Do interior do Algarve queremos denunciar as injustiças, sendo a voz dos que não têm voz e buscando soluções junto dos organismos oficiais estatais.
Também às famílias deixamos um grito de “revolta interior”. Não deixem os idosos entregues a eles próprios. Ainda que tenham que se apoiados pelas Instituições Sociais no terreno, continuem a visitá-los com frequência. Nós só somos o que somos, graças ao amor que eles nos dispensaram no nosso crescimento e formação enquanto filhos e ao seu labor em prol das comunidades onde viveram.
Sou testemunha de muito sofrimento. As lágrimas derramadas por idosos, doentes e acamados, vivendo sozinhos e com medo da noite, a todos deve envergonhar! Nada nem ninguém deve substituir o calor humano da família.

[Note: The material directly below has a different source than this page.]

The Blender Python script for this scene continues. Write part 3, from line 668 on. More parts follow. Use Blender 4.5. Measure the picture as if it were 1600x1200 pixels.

Quero a terminar agradecer à minha esposa (Cláudia) e filhas (Débora e Raquel, aqui nasceram há 20 e 16 anos) o percurso inverso. Deixar Vila Real de Santo António e em Cachopo fixar sede de Missão e desde setembro de 2011, alargada a Martim Longo e Vaqueiros. ”Sacrifício” que sabemos vale a pena, sobretudo quando se apoia cidadãos que merecem viver com dignidade, serenidade e coragem.